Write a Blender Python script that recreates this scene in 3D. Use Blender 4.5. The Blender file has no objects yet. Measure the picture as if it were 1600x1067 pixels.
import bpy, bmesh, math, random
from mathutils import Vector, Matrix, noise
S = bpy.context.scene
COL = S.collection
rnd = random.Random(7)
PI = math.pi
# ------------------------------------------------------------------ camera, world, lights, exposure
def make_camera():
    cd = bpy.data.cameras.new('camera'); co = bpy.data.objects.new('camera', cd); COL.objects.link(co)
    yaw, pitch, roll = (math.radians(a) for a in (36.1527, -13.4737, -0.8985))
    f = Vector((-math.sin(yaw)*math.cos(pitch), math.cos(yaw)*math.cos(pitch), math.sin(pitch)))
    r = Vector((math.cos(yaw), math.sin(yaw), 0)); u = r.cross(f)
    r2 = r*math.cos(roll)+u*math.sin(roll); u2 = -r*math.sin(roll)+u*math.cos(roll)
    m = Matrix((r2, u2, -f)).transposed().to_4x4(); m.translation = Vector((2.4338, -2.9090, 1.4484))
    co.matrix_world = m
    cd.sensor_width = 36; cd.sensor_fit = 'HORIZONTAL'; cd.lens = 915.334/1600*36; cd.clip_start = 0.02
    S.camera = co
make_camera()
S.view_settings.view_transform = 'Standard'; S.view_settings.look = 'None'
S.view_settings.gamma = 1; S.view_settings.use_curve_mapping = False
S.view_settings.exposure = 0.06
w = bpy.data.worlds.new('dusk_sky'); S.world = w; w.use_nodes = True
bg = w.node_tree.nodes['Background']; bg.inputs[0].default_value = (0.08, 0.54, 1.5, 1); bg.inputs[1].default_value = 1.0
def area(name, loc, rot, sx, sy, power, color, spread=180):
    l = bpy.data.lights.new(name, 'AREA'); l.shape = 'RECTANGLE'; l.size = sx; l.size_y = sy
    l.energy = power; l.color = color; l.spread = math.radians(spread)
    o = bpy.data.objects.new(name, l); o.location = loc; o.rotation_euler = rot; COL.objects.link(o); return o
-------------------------
**Instructions to follow**
Set down the listing above in full, please, exactly as it appears.

**Exercise output**
Write a Blender Python script that recreates this scene in 3D. Use Blender 4.5. The Blender file has no objects yet. Measure the picture as if it were 1600x1067 pixels.
import bpy, bmesh, math, random
from mathutils import Vector, Matrix, noise
S = bpy.context.scene
COL = S.collection
rnd = random.Random(7)
PI = math.pi
# ------------------------------------------------------------------ camera, world, lights, exposure
def make_camera():
    cd = bpy.data.cameras.new('camera'); co = bpy.data.objects.new('camera', cd); COL.objects.link(co)
    yaw, pitch, roll = (math.radians(a) for a in (36.1527, -13.4737, -0.8985))
    f = Vector((-math.sin(yaw)*math.cos(pitch), math.cos(yaw)*math.cos(pitch), math.sin(pitch)))
    r = Vector((math.cos(yaw), math.sin(yaw), 0)); u = r.cross(f)
    r2 = r*math.cos(roll)+u*math.sin(roll); u2 = -r*math.sin(roll)+u*math.cos(roll)
    m = Matrix((r2, u2, -f)).transposed().to_4x4(); m.translation = Vector((2.4338, -2.9090, 1.4484))
    co.matrix_world = m
    cd.sensor_width = 36; cd.sensor_fit = 'HORIZONTAL'; cd.lens = 915.334/1600*36; cd.clip_start = 0.02
    S.camera = co
make_camera()
S.view_settings.view_transform = 'Standard'; S.view_settings.look = 'None'
S.view_settings.gamma = 1; S.view_settings.use_curve_mapping = False
S.view_settings.exposure = 0.06
w = bpy.data.worlds.new('dusk_sky'); S.world = w; w.use_nodes = True
bg = w.node_tree.nodes['Background']; bg.inputs[0].default_value = (0.08, 0.54, 1.5, 1); bg.inputs[1].default_value = 1.0
def area(name, loc, rot, sx, sy, power, color, spread=180):
    l = bpy.data.lights.new(name, 'AREA'); l.shape = 'RECTANGLE'; l.size = sx; l.size_y = sy
    l.energy = power; l.color = color; l.spread = math.radians(spread)
    o = bpy.data.objects.new(name, l); o.location = loc; o.rotation_euler = rot; COL.objects.link(o); return o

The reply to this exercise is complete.